Nowa premiera na Steam ma „przytłaczająco pozytywne” opinie graczy. Kosztuje niewiele
Jeśli lubicie estetyką cyberpunkową, nowy city-builder Dystopika może Was przekonać. Tym bardziej że gra nie zamierza męczyć Was zarządzaniem.
Na razie nie mogę stwierdzić, że świeżutka premiera na Steam okazała się wielkim hitem, bo po prostu nie sprzedała się jeszcze tak, aby można było mówić o gigantycznym sukcesie. Mimo wszystko produkcja zgarnia same pozytywne oceny!

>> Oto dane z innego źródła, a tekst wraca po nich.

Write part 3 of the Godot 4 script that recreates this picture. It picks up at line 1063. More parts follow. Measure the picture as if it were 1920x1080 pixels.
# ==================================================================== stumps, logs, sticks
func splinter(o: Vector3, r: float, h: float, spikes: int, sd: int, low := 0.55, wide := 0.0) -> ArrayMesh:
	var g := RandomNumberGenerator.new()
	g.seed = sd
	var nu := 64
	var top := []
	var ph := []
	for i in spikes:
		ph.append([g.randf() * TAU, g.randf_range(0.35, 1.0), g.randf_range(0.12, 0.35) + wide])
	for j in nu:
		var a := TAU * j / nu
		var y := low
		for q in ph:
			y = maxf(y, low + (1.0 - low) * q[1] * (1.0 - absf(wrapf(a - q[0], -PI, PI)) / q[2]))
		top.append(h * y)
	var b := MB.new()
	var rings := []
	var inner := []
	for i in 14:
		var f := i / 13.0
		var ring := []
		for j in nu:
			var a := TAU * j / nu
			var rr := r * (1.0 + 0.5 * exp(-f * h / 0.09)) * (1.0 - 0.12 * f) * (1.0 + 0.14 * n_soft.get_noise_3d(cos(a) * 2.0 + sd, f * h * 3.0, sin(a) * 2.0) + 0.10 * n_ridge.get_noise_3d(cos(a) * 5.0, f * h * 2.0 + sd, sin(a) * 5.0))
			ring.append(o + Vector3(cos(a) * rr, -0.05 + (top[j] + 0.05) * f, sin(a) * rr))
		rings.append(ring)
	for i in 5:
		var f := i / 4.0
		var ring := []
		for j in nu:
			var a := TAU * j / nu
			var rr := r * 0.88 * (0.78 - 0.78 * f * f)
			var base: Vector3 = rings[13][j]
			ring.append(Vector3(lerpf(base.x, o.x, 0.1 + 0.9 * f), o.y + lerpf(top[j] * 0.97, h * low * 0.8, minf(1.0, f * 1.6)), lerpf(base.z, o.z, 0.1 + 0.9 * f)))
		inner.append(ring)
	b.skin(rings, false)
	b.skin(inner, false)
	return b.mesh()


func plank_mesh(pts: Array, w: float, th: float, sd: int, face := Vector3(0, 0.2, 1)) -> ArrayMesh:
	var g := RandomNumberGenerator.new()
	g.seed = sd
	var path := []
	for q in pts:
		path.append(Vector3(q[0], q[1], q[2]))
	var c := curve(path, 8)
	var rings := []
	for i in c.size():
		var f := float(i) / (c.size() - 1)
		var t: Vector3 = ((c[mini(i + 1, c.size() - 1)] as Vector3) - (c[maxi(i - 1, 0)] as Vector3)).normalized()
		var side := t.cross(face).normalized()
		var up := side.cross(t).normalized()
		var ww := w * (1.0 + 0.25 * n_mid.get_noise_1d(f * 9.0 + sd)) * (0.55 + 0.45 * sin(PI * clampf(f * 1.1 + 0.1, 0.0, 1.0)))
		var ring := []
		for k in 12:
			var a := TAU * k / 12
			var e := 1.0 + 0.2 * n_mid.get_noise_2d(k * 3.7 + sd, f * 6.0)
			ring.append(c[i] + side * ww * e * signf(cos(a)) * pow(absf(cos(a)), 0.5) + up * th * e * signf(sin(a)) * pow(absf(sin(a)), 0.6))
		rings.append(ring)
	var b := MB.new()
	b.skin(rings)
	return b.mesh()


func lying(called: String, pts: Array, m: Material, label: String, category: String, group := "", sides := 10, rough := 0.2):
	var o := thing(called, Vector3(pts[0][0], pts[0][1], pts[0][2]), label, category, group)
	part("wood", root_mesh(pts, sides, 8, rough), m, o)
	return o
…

Dystopika zostanie hitem? Z pewnością ma aspiracje
Polskie Manor Lords cieszy się statusem jednej z najgłośniejszych premier na Steam ostatnich miesięcy, a fani z radością wyczekują na każdy strzępek informacji o aktualizacjach i nowościach. Nic dziwnego – swego czasu była to najczęściej dodawana do list życzeń produkcja na platformie. Dystopika na ten moment nie może pochwalić się równie wielkim sukcesem, ale ci, którzy grę kupili, są nią zachwyceni.
Łączny efekt wystawiania grze przez społeczność Steam pozytywnych not zaowocował „przytłaczająco pozytywnymi” opiniami (aż 98% „kciuków w górę”!). Gracze chwalą przede wszystkim klimat, narzędzia i dość wyjątkowe podejście do rozgrywki. Otrzymaliśmy bowiem city-buildera, w którym możemy zbudować nasze własne Night City z Cyberpunka 2077 czy Los Angeles z Blade Runnera. Dokładnie tak – to po prostu gra w budowanie cyberpunkowego miasta przyszłości.
Nie dość, że ma potężny klimat i pozwala na sporo, to jeszcze wygląda po prostu świetnie. Grafika nie powoduje może opadu szczęki, ale prezentuje się na tyle dobrze, że fani estetyki mogą się cieszyć. Co szczególnie ważne, to fakt, że twórcy nie chcą zajmować graczy zarządzaniem miasta. Zamiast tego skupili się jedynie na aspekcie budowania i podziwiania.
Tytuł obecnie da się zgarnąć taniej, z 10-procentową obniżką. Zapłacimy więc niecałe 30 złotych, co jak na tak ciepło przyjętą produkcję wydaje się chyba idealną ceną.